Problem details:
Provide the number of lines where the word "picture" occurs, and no other text.
* BEGIN *
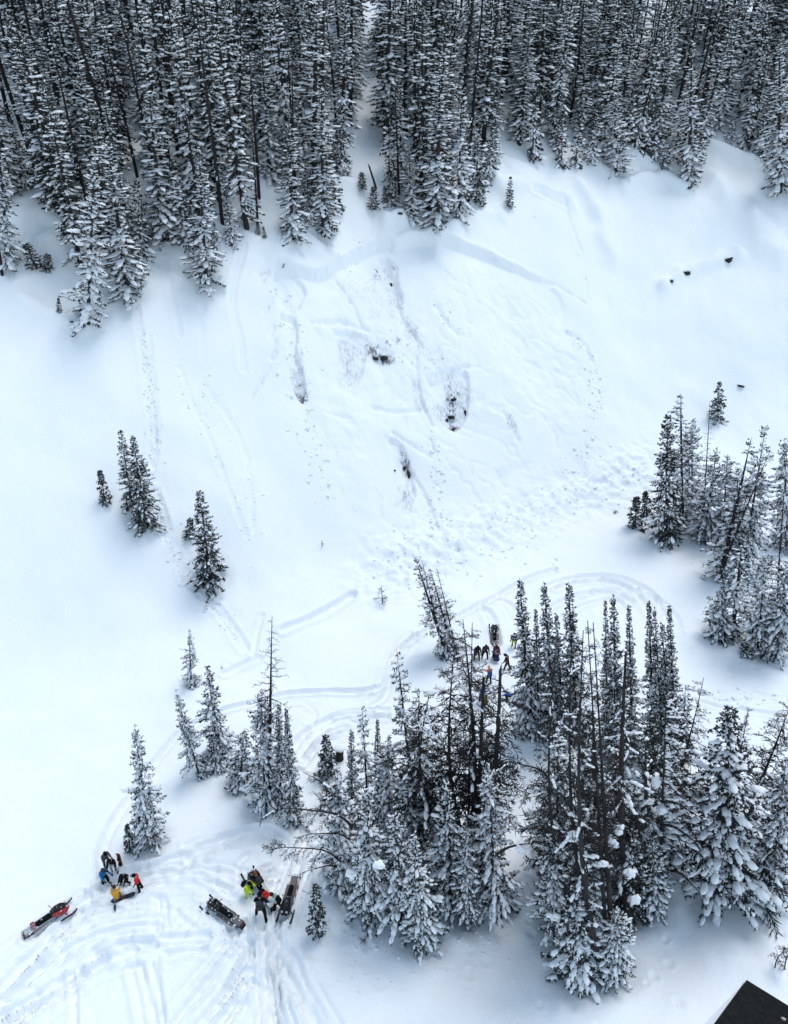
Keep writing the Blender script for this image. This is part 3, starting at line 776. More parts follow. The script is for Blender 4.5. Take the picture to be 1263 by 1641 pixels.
# ------------------------------------------------------------------ hand placed trees: kind, foot px, tip px, width px, label
TREES = [
 # open slope
 ('small',(169,803),(160,757),22,'small dark spruce just left of the twin spruces on the open slope'),
 ('dark',(214,828),(192,687),42,'twin spruce on the open slope, the taller one standing to the left'),
 ('dark',(236,848),(212,697),54,'twin spruce on the open slope, the lower one standing to the right'),
 ('dark',(338,942),(319,785),62,'lone dark bushy spruce standing on the open slope by the footprints'),
 ('small',(304,862),(305,833),18,'tiny spruce half hidden behind the lone dark bushy spruce'),
 ('small',(1150,672),(1153,614),24,'small spruce alone on the open slope above the clump'),
 # middle clump
 ('sparse',(306,1102),(302,1008),30,'thin spruce with clotted snow and a forked top, highest of the clump'),
 ('snowy',(320,1256),(281,1103),40,'slender spruce leaning left, at the left edge of the middle clump'),
 ('snowy',(350,1230),(332,1066),58,'broad snowy spruce with a tall tip behind the leaning slender spruce'),
 ('snowy',(383,1272),(391,1172),52,'short wide snowy spruce at the foot of the broad tall one'),
 ('snowy',(352,1240),(338,1178),40,'low snowy spruce squeezed between the leaning and the short wide spruce'),
 ('snowy',(425,1305),(418,1108),62,'tall full snowy spruce standing around the bare dead trunk'),
 ('spire',(448,1300),(446,1124),42,'narrow snowy spruce immediately right of the bare dead trunk'),
 ('spire',(470,1328),(458,1132),48,'narrow snowy spruce at the right end of the middle clump'),
 ('snowy',(239,1366),(215,1160),58,'tall ragged spruce leaning left above the group of riders'),
 ('small',(208,1362),(203,1323),20,'little sapling at the foot of the tall ragged leaning spruce'),
 ('small',(526,1240),(522,1180),32,'small open spruce beside the snow capped stump'),
 ('small',(509,1497),(506,1420),30,'slim small snowy spruce to the right of the parked snowmobiles'),
 # central cluster
 ('sparse',(715,1056),(667,893),46,'half dead spruce with twin bare tips, taller of the pair'),
 ('sparse',(728,1058),(690,908),46,'half dead spruce leaning beside the one with twin bare tips'),
 ('sparse',(660,1270),(636,1040),58,'thin ragged spruce with a bare tip at the back of the central cluster'),
 ('sparse',(590,1310),(580,1128),44,'scrawny spruce with a thin grey tip behind the central cluster'),
 ('spire',(564,1350),(563,1166),42,'narrow pointed spruce on the left shoulder of the central cluster'),
 ('spire',(608,1340),(605,1150),42,'narrow pointed spruce next to the scrawny grey tipped one'),
 ('snowy',(625,1370),(621,1178),58,'snow plastered spruce in the middle of the central cluster'),
 ('snowy',(672,1380),(668,1160),70,'thick snowy spruce behind the curved dead trunk'),
 ('snowy',(722,1410),(708,1225),74,'wide snowy spruce left of the big broken dead trunk'),
 ('snowy',(660,1420),(650,1230),80,'heavily loaded spruce below the snow plastered one'),
 ('snowy',(548,1440),(540,1235),76,'wide spruce with dead branches sticking out at the left edge of the cluster'),
 ('snowy',(590,1490),(590,1255),80,'dense spruce with a round snow cushion on its side'),
 ('snowy',(642,1510),(632,1290),84,'dense front spruce left of the lowest central one'),
 ('snowy',(678,1532),(664,1330),76,'lowest front spruce of the central cluster'),
 ('snowy',(725,1480),(716,1250),80,'dark footed spruce to the right of the lowest front one'),
 ('snowy',(795,1484),(783,1225),86,'tall snowy spruce at the right edge of the central cluster'),
 ('snowy',(748,1497),(748,1330),56,'smaller spruce tucked in front of the tall right edge one'),
 ('snowy',(758,1430),(754,1300),60,'spruce growing around the foot of the broken dead trunks'),
 # right cluster: spires
 ('spire',(852,1190),(833,923),66,'sharp spired fir beside the rescue group, leftmost of the row of spires'),
 ('spire',(890,1200),(873,930),64,'sharp spired fir second from the rescue group in the row of spires'),
 ('spire',(925,1200),(912,929),64,'sharp spired fir third from the rescue group in the row of spires'),
 ('spire',(865,1190),(859,972),44,'lower fir tip peeking out between the first two spires'),
 ('spire',(905,1200),(892,978),44,'lower fir tip peeking out between the second and third spires'),
 ('spire',(990,1230),(984,949),58,'tallest fir spire right of the bare dead stems'),
 ('spire',(975,1215),(971,957),40,'thin fir spire pressed against the tallest one'),
 ('spire',(1015,1225),(1009,966),50,'fir spire directly right of the tallest one'),
 ('spire',(1050,1240),(1041,959),56,'fir spire with a split tip near the right end of the row'),
 ('spire',(1065,1240),(1050,968),40,'thin fir spire half of the split tip pair'),
 ('spire',(1085,1235),(1074,966),52,'last fir spire at the right end of the row'),
 ('spire',(1078,1240),(1062,992),46,'lower fir spire just before the last one in the row'),
 ('sparse',(905,1380),(905,1110),70,'ragged half dead spruce filling the gap under the first fir spires'),
 ('sparse',(1000,1400),(1000,1100),80,'dark half dead spruce filling the gap under the tallest fir spire'),
 ('dark',(1050,1400),(1048,1140),80,'dark spruce under the split tipped fir spire'),
 ('dark',(945,1420),(945,1150),70,'dark spruce between the bare dead stems'),
 ('dark',(1010,1500),(1012,1290),70,'dark low spruce in front of the thick dead trunk'),
 ('snowy',(1045,1480),(1048,1330),60,'snow choked spruce at the right foot of the thick dead trunk'),
 ('snowy',(895,1430),(895,1170),96,'broad snow clotted spruce below the row of spires'),
 ('snowy',(930,1510),(920,1230),96,'big dark spruce with snow clumps in front of the bare dead stems'),
 ('snowy',(890,1520),(880,1330),70,'spruce at the left foot of the large right cluster'),
 ('snowy',(930,1595),(925,1420),100,'low bushy spruce nearest to the camera in the large right cluster'),
 ('snowy',(985,1585),(990,1460),70,'low bushy spruce right of the nearest one'),
 ('sparse',(1000,1480),(985,1200),80,'ragged spruce hung with fat snow pillows beside the thick dead trunk'),
 ('sparse',(1040,1450),(1035,1180),80,'ragged spruce right of the thick dead trunk'),
 ('sparse',(960,1440),(950,1130),90,'ragged dark spruce among the bare dead stems'),
 ('sparse',(1090,1280),(1100,1095),60,'thin ragged spruce behind the broad snowy one on the right'),
 ('snowy',(1090,1400),(1085,1215),80,'shaded snowy spruce between the dead trunk and the broad one'),
 ('snowy',(1155,1478),(1172,1130),150,'very broad snowy spruce standing alone right of the large cluster'),
 ('snowy',(1235,1460),(1262,1215),76,'thin snowy spruce cut by the right border of the picture'),
 # right middle group
 ('dark',(1068,872),(1071,662),70,'tall dark spruce at the left of the slope foot group'),
 ('sparse',(1095,850),(1091,628),56,'spruce with a long bare tip behind the tall dark one'),
 ('snowy',(1110,835),(1110,670),52,'snowy spruce between the bare tips of the slope foot group'),
 ('small',(1018,846),(1020,800),30,'small bushy spruce left of the tall dark one'),
 ('small',(1037,825),(1035,790),24,'small snowy spruce beneath the tall dark one'),
 ('snowy',(1128,872),(1150,716),56,'rounded snowy spruce right of the slender dead pole'),
 ('snowy',(1158,875),(1167,730),52,'snowy spruce beside the leaning dead trunk'),
 ('snowy',(1185,880),(1182,740),40,'snowy spruce behind the leaning dead trunk'),
 ('sparse',(1155,935),(1205,700),60,'ragged spruce leaning right along the dead trunk'),
 ('snowy',(1190,930),(1228,680),64,'tall snowy spruce with the highest tip on the right'),
 ('snowy',(1262,880),(1258,700),60,'snowy spruce clipped by the right border under the slope'),
 ('sparse',(1175,1026),(1190,870),70,'drooping open spruce below the leaning dead trunk'),
 ('snowy',(1152,1030),(1160,940),56,'low snowy skirted spruce at the left of the drooping open one'),
 ('snowy',(1215,1055),(1228,890),56,'slim snowy spruce right of the drooping open one'),
 ('snowy',(1245,1066),(1262,905),76,'broad snowy spruce at the right border above the track'),
 ('small',(1195,1052),(1192,1034),20,'tiny bush poking out of the snow under the slim spruce'),
 # forest edge
 ('forest',(140,518),(150,250),66,'lowest spruce of the forest edge, at the tip of the left tongue'),
 ('forest',(205,476),(170,215),66,'spruce right of the lowest one on the left tongue'),
 ('forest',(330,457),(318,230),60,'spruce at the tip of the middle tongue of the forest edge'),
 ('forest',(262,390),(238,140),80,'wide spruce between the two tongues of the forest edge'),
 ('forest',(468,382),(462,170),54,'spruce at the forest edge left of the bare snowy lane'),
 ('forest',(518,372),(515,130),56,'spruce at the forest edge bordering the bare snowy lane'),
 ('forest',(700,360),(705,100),66,'dark spruce at the forest edge above the crown fracture'),
 ('forest',(735,345),(740,120),50,'spruce right next to the dark one above the crown fracture'),
 ('forest',(660,352),(655,230),42,'short snowy spruce at the forest edge above the crown fracture'),
 ('forest',(988,276),(985,150),50,'round bottomed spruce at the forest edge above the smooth bowl'),
 ('forest',(1105,288),(1110,60),54,'spruce reaching furthest down the slope right of the smooth bowl'),
 ('forest',(1250,303),(1250,60),54,'spruce at the forest edge by the right border'),
 ('forest',(12,420),(-5,200),50,'spruce at the forest edge by the left border'),
 ('small',(581,304),(580,279),16,'tiny spruce above the leaning log'),
 ('small',(599,335),(599,302),18,'tiny pointed spruce below the leaning log'),
 ('small',(629,341),(629,292),24,'small spruce right of the leaning log'),
 ('small',(617,335),(617,310),10,'tiniest sapling between the small spruces by the leaning log'),
 ('small',(769,330),(769,274),22,'small snowy spruce in the open right of the dark edge spruce'),
 ('small',(816,331),(818,285),14,'slim little spruce standing alone above the crown fracture'),
 ('small',(57,428),(42,392),26,'little leaning spruce on the snow bench by the left border'),
 ('small',(77,433),(76,408),18,'little snowy spruce right of the leaning one on the snow bench'),
 ('small',(97,508),(96,490),10,'tiny sapling above the drift on the left tongue'),
 ('small',(414,378),(414,364),8,'tiny sapling under the forest edge left of the lane'),
 ('small',(425,388),(423,373),7,'tiniest sapling under the forest edge left of the lane'),
 ('small',(698,363),(698,344),10,'little sapling at the foot of the dark edge spruce'),
]
placed = []
for i, (kind, base, top, wpx, label) in enumerate(TREES):
    if kind != 'small' and base[1] > 540:      # the skirt hides the foot: it stands further back than its lowest boughs
        base = (base[0], base[1] - wpx * float(np.interp(base[1], [540, 900, 1500], [.10, .16, .36])))
    p, H, lean, dep = tree_frame(base, top)
    lean = max(-.30, min(.30, lean))
    Rd = wpx / 2 * (dep - H * .35) / F * {'spire': 1.12, 'snowy': 1.5}.get(kind, 1.32)
    placed.append((kind, p, H, Rd, lean, label))
    if kind != 'small':
        WELLS.append((p[0], p[1], max(.8, Rd * .75), .30))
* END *
Written answer:
2